Re: What is gemination? What are geminates?
From: | Roger Mills <romilly@...> |
Date: | Monday, November 6, 2000, 6:45 |
Kristian Jensen wrote:
>DOUGLAS KOLLER wrote:
>
>>From: "Kristian Jensen"
>>
>>> Douglas has it correct. But I'd like to add that there is also a
>>> terminological distinction between consonant sounds that occur when
>>> two identical consonant sounds are next to each other across a syllable
>>> boundary, and consonant sounds that are long but within the same
syllable.
>>> The former is called a geminate, the latter is called a long or doubled
>>> consonant.
>>
>>I didn't know this.

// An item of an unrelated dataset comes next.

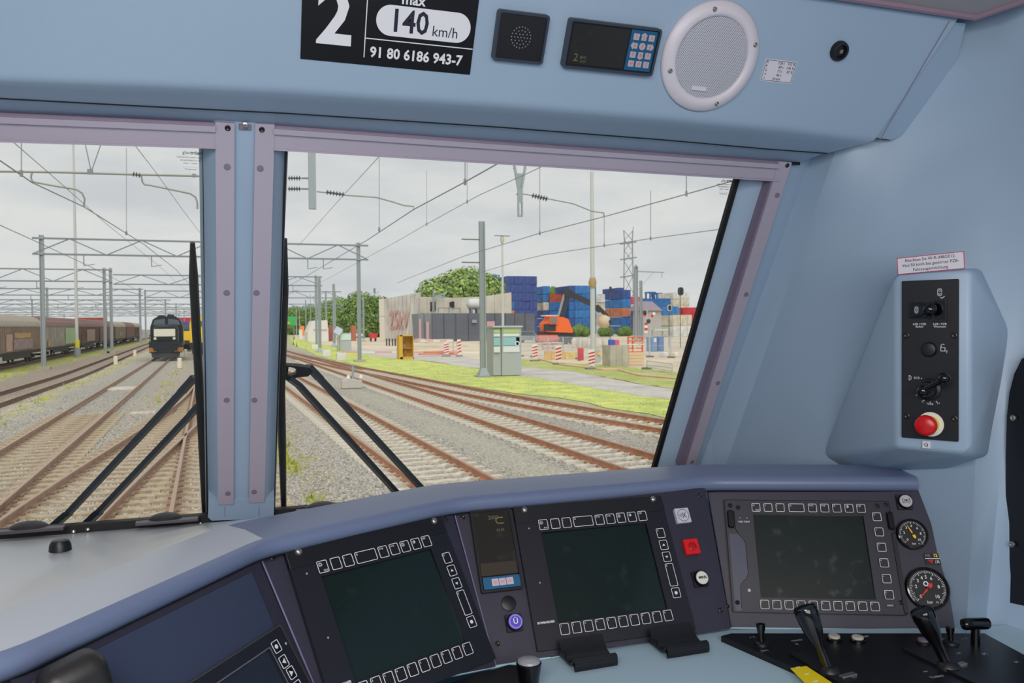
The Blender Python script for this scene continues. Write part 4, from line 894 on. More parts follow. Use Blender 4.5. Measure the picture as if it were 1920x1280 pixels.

Does this mean the Japanese and Italian examples are
>>long consonants and not geminates?
I too was unaware of this distinction, though it seems reasonable
enough.....
For conlang purposes, it would be possible to link gemination with stress,
either
...V[stressed]CV ...> V[str]C:V... or ...VCV[str]... > ...VC:V[str]...
Kash does the first. IIRC there are natlang cases of both.
>The only one I know
>is Pattani Malay spoken in southern Thailand with long consonants occuring
in
>syllable-initial position; [bulE] "moon" vs [b:ulE] "months". But I'm sure
>there are more out there, also with a hypothetical contrast like /eb/ vs
/ebb/.>
Interesting ex. Any idea how [b:ulE] is pronounced? Not easy to produce a
voiced gem. stop without some kind of voiced onset, [@...] or maybe [m...];
or possibly preglottalization? I'd be willing to bet this plural form
originated as a reduplicated form.... bVbulE. (First thought was, this is
*bulan with an odd, but not impossible, sound change; is [-an] > E seen
elsewhere? There's also *bulaj (= US usage *bulay) 'white, pale', much
easier phonologically.
Korean, in Roman transcription, has pp, tt et al. in initial position (as
well as medial), but the pronunciation isn't clear to me.